How I Came to Hate McDonald's

Of course no one from McDonald's lives in our village, nor do the lawyers doing the dirty work on their behalf. None of them will have to live with the consequences should their application succeed and neither will any of them provide any redress. And this is why I've come to loathe this company.

I haven't always hated McDonald's. When my kids were little and I lived in the US, they were as susceptible as anyone to Happy Meals and tatty toys that subsequently littered our sitting room. I believed that if they ate decent food most of the time, a little fast food wouldn't kill them. And they've grown up with decent food habits and a wholesome dislike of plastic junk.

I now find myself living, however, in England in a rural village which isn't picture-book beautiful but it is charming and quiet and that's the reason people moved here. Many of us run our businesses from home, some travel to nearby major cities. Many families travel the world for their vacations so the community is not ignorant or narrow minded or parochial. We just don't want a McDonald's drive-through to invade our village.

The first time McDonald's applied for permission, we all rallied around, did a tonne of research and a mountain of work and lodged all the arguments against it that we could. The application was rejected. McDonald's came back with a new application. We rallied around again. The application was rejected. Now McDonald's has come back for a third time. We will rally round again. We will neglect our children and our jobs. We will pound the pavements, distribute circulars, create petitions, take photographs and stand shoulder-to-shoulder with the poor people whose homes are immediately threatened by having a 24 hour drive-thru within spitting distance of their front door. We will do this because - in case you hadn't guessed - we don't want McDonald's in the village. We don't want it within a stone's throw of the local school. We don't want it snarling up traffic, littering the hedges and disturbing the peace and quiet we all moved here to find.
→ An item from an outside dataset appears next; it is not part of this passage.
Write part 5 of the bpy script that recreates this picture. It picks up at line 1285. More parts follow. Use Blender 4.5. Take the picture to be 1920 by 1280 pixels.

Of course no one from McDonald's lives in our village, nor do the lawyers doing the dirty work on their behalf. None of them will have to live with the consequences should their application succeed and neither will any of them provide any redress. And this is why I've come to loathe this company. Clearly they are hoping to intimidate or exhaust us. Clearly they think they can add something to their bottom line that will go to their overpaid executives, directors and a little to their shareholders. On no balance sheet with the anger and resentment they've fuelled ever appear.

Many people will say I should have hated them all along - and they may be right. But I guess I always believed, in a liberal tradition, that (given appropriate restraints) there might be a role for their business to play. But I suppose I rather fondly imagined that, if I had some tolerance for their way of life, they might have some respect for mine. And clearly I was wrong.

But my rage goes further than just being annoyed by their greed. Across the world, questions are being asked about how companies should relate to society. Which is the cart and which is the horse? Does society exist purely to supply educated workers to industrial operations? Or do companies exist in order to support, enrich and enliven society? For this debate to have meaning and substance, both sides have to listen. And that's what has moved me to hate McDonald's: because it is so aggressively refuses to hear what is being said loud and clear.